Ginger n’a pas bon caractère
Tout le monde est d’accord pour trouver à la blonde Ginger Rogers toutes les qualités : elle est jolie, joue dans la perfection et danse encore mieux. Oui, mais Ginger a-t-elle toujours bon caractère ? Peut-on demander à un être humain d’être parfait ? Et la petite note de vivacité et d’indépendance qui perce dans la gamme des qualités de la brillante Ginger, ne milite-t-elle pas plutôt en sa faveur ? Ginger Rogers, d’ailleurs, rit elle-même de ce qu’elle appelle ses sautes d’humeur et raconte volontiers cette petite anecdote :
Tout à fait au début de ma carrière, alors que la danse m’attirait déjà irrésistiblement, je ne laissais passer aucune occasion de me livrer à mon exercice favori.

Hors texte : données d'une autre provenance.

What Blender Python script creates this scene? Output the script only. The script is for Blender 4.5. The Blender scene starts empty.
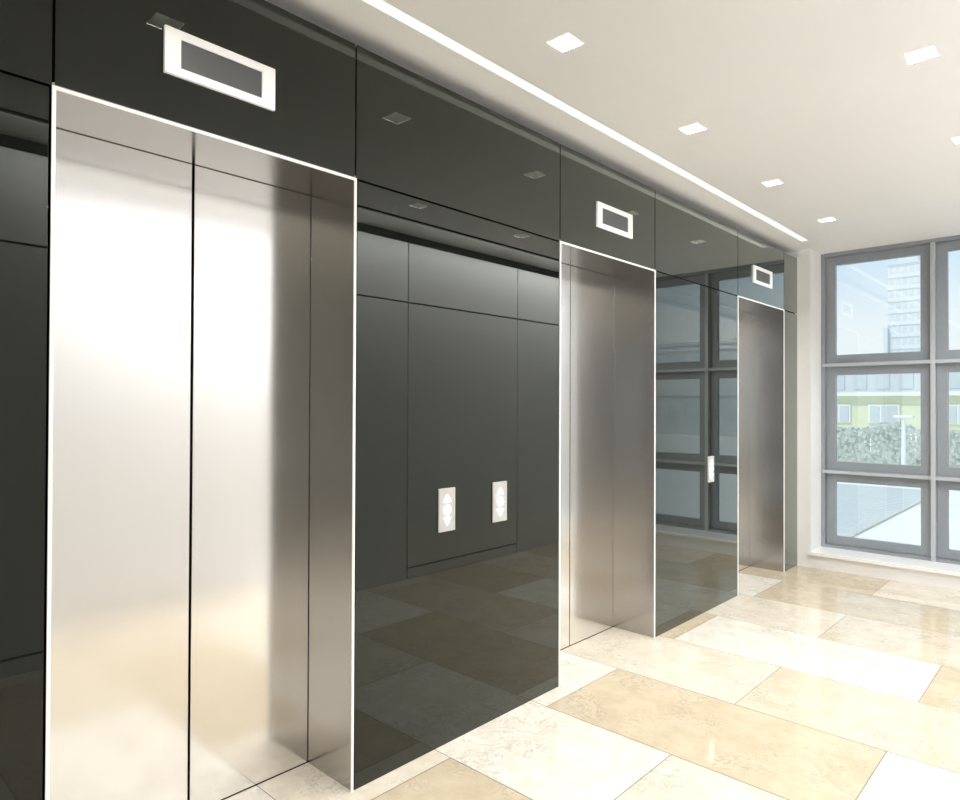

Un soir que j’étais de passage dans un petit village en fête, je me mêlai au bal champêtre pour m’amuser. L’orchestre était assez médiocre et les fausses notes tombaient comme grêle sur les pauvres danseurs. Un solide garçon, mais qui entre nous dansait assez mal, m’invita plusieurs fois tout en manifestant son peu de confiance en mes capacités de danseuse. Tout à coup, une fausse note ayant dirigé mon pied sur le sien, il s’écria, courroucé :
— Décidément, ma pauvre enfant, vous ne saurez jamais danser !
Une belle gifle fut ma réponse à cette insolence, et je quittai le petit village à toute allure, bien décidée à ne jamais remettre les pieds dans un bal de ce genre.
Non, Ginger n’a pas bon caractère.
« Almanach / Ciné-miroir. » Paris, 1940.